***** Material provided *****

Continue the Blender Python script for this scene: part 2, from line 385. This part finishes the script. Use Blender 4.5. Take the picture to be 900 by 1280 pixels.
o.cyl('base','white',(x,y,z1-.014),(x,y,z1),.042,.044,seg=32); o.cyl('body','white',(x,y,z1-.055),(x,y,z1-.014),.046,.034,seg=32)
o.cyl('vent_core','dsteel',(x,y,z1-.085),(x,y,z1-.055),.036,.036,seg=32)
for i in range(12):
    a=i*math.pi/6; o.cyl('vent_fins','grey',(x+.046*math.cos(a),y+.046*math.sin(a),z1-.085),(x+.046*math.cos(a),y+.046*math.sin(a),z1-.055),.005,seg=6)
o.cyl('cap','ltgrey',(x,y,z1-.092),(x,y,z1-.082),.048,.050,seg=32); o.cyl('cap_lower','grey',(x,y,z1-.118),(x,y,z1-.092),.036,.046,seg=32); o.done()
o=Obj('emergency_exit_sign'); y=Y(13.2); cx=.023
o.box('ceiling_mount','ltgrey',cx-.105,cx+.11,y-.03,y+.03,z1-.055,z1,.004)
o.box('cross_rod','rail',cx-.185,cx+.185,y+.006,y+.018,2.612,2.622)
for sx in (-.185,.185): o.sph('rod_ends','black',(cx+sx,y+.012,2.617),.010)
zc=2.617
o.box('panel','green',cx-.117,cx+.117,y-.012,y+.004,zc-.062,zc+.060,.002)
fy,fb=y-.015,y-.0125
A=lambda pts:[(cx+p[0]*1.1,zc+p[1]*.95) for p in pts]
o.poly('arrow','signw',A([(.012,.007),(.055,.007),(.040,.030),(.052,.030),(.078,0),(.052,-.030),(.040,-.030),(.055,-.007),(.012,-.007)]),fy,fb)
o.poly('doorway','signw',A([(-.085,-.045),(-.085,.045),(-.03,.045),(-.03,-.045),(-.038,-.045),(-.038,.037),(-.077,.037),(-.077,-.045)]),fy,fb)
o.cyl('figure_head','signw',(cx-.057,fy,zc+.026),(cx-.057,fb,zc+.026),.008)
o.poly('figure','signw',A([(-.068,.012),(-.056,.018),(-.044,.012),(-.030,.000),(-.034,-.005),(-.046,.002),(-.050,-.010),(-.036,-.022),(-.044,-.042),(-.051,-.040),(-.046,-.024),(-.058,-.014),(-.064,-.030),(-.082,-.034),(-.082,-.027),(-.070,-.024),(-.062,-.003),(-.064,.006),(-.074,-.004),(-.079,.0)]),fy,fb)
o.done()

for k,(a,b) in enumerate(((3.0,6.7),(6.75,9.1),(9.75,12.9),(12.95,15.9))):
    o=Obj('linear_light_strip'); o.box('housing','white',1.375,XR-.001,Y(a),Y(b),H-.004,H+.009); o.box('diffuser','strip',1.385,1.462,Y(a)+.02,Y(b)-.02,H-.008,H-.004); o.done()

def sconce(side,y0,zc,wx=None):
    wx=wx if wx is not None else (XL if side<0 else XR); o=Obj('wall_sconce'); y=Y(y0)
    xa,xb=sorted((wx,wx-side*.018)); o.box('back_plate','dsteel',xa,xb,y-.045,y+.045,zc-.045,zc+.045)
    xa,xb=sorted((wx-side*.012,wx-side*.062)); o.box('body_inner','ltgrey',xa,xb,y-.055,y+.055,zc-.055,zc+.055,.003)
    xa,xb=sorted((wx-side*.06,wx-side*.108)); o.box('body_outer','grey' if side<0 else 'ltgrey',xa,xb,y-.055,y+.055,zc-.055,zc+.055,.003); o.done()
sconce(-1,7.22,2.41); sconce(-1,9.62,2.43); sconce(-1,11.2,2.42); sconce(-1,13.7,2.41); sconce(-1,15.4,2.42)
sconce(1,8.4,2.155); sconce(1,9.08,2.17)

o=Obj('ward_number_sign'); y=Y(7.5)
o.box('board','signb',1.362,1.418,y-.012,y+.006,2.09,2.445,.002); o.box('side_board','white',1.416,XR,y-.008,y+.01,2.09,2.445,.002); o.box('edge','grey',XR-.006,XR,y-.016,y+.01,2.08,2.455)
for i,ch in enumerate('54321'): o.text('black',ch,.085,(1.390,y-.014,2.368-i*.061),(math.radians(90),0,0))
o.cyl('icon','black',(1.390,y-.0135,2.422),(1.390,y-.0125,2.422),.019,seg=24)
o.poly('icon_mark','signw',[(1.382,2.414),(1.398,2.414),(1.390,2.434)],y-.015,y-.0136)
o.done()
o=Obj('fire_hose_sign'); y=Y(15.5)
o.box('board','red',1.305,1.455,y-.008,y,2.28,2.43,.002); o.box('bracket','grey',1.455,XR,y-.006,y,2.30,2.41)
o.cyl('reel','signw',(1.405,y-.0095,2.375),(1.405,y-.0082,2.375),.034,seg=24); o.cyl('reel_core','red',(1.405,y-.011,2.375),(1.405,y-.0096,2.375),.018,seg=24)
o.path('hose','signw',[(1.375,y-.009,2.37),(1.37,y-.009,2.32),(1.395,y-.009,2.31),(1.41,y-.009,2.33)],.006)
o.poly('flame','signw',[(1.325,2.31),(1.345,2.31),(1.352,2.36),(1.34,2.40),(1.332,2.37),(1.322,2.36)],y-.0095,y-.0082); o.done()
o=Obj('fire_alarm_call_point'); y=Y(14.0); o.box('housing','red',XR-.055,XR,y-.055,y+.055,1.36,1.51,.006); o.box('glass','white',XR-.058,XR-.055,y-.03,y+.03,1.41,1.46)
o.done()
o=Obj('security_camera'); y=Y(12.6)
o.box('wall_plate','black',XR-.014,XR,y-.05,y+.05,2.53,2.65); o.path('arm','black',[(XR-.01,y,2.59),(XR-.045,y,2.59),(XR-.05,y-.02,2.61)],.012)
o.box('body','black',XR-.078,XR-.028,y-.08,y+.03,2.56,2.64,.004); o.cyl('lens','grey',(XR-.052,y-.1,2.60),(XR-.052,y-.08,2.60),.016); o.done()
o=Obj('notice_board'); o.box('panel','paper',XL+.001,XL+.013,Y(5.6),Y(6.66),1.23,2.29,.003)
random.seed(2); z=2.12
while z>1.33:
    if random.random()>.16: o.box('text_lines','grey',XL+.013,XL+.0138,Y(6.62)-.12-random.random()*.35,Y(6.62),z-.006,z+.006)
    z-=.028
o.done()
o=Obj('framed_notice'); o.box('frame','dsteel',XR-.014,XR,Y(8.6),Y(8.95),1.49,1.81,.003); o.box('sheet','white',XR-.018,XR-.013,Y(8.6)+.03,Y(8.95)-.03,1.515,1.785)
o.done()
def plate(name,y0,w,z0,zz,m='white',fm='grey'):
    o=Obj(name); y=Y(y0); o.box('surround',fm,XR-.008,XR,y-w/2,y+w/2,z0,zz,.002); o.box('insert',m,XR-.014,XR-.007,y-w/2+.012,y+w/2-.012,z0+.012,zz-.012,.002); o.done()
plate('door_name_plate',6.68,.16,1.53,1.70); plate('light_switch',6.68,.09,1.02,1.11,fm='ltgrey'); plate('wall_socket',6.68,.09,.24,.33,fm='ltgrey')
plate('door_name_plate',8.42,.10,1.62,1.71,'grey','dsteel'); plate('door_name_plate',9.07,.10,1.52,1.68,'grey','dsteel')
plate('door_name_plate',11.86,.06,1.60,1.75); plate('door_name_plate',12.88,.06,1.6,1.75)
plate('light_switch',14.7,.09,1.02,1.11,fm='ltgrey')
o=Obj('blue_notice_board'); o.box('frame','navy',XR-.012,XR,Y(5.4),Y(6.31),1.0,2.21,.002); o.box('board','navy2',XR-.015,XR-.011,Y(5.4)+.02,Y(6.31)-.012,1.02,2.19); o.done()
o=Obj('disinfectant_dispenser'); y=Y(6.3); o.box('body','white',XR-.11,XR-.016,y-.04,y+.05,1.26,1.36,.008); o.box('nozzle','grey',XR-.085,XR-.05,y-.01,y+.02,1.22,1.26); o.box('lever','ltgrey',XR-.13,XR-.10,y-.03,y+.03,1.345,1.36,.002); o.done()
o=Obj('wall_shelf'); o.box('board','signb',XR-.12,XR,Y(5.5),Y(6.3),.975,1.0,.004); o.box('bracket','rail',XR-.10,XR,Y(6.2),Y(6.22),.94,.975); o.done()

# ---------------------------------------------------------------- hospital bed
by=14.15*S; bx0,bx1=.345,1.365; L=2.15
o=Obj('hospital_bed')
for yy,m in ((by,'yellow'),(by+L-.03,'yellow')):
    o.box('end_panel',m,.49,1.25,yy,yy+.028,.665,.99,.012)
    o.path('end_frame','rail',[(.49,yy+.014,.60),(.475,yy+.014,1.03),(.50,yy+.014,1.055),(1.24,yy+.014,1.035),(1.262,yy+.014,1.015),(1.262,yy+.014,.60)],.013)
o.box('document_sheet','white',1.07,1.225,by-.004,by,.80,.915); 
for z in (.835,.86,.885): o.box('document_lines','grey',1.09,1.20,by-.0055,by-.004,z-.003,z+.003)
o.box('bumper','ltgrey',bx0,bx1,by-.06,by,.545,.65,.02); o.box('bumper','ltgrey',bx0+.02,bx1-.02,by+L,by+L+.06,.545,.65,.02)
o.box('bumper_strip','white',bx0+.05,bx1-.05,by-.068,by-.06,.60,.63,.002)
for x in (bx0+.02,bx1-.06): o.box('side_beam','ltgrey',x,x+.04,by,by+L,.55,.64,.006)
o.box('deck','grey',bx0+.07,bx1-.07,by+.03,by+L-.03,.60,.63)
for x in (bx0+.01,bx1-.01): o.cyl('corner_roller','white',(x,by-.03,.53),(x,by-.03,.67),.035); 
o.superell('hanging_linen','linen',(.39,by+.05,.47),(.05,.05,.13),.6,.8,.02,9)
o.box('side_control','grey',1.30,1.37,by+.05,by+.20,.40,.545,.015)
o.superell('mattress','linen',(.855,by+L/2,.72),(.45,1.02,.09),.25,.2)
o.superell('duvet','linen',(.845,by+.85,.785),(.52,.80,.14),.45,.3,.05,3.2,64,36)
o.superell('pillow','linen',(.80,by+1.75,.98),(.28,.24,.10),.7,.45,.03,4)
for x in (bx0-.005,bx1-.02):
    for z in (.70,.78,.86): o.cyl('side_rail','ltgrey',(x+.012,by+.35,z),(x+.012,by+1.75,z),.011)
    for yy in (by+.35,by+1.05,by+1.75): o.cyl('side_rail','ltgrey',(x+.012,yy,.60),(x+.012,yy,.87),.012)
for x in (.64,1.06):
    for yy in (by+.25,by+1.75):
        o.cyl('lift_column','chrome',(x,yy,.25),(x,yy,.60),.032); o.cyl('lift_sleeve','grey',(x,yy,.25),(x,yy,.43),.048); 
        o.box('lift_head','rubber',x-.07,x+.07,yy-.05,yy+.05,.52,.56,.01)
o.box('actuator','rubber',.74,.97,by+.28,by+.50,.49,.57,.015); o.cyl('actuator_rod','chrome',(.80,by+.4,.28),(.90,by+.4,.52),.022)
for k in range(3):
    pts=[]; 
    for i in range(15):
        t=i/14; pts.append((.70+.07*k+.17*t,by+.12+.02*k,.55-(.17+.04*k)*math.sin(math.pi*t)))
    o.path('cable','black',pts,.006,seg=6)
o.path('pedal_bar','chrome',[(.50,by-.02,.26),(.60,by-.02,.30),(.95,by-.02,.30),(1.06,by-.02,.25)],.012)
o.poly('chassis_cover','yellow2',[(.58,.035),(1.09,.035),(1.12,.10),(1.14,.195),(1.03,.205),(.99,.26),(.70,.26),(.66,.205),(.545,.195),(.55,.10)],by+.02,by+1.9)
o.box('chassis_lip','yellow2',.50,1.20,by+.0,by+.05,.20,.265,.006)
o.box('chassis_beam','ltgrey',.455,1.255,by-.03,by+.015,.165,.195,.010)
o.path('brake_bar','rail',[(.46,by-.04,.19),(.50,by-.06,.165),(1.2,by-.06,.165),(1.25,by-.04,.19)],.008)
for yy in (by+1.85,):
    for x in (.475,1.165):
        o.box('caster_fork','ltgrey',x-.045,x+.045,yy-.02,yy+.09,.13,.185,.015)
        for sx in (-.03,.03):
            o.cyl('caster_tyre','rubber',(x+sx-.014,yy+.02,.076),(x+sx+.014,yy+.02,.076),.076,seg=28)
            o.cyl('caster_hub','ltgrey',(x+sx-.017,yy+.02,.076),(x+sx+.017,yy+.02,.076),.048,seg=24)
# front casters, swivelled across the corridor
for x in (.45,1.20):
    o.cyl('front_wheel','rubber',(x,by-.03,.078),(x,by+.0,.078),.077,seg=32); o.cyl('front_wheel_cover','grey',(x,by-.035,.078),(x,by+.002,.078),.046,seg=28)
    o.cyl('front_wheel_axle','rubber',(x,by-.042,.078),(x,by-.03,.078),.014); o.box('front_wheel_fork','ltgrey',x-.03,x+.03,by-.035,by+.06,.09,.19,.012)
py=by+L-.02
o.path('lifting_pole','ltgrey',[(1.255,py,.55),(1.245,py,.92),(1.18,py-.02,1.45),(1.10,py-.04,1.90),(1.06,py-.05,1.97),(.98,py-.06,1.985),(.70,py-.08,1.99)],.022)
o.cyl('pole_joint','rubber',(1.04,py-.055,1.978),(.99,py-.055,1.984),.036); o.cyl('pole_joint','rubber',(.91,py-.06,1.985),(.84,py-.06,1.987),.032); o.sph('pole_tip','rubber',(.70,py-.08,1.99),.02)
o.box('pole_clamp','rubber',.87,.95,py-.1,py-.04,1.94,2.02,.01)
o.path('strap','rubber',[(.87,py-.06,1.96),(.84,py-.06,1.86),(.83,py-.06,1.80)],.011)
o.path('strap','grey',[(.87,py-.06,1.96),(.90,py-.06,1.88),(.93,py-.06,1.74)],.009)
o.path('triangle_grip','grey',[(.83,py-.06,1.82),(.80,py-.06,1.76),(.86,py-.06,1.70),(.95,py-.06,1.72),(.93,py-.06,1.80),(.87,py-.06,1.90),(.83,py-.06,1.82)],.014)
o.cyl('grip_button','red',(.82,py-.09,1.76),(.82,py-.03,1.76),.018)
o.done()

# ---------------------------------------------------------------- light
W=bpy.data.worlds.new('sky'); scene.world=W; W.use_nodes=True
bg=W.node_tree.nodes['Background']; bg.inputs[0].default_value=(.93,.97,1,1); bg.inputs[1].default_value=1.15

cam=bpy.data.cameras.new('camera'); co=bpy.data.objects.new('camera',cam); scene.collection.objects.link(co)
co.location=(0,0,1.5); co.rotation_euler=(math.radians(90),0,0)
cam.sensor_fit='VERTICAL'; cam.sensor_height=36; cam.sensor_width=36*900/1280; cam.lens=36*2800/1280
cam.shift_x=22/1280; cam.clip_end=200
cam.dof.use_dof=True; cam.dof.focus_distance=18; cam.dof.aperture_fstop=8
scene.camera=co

*****

Take each line of the material that contains the word "scene" and list it.

Continue the Blender Python script for this scene: part 2, from line 385. This part finishes the script. Use Blender 4.5. Take the picture to be 900 by 1280 pixels.
W=bpy.data.worlds.new('sky'); scene.world=W; W.use_nodes=True
cam=bpy.data.cameras.new('camera'); co=bpy.data.objects.new('camera',cam); scene.collection.objects.link(co)
scene.camera=co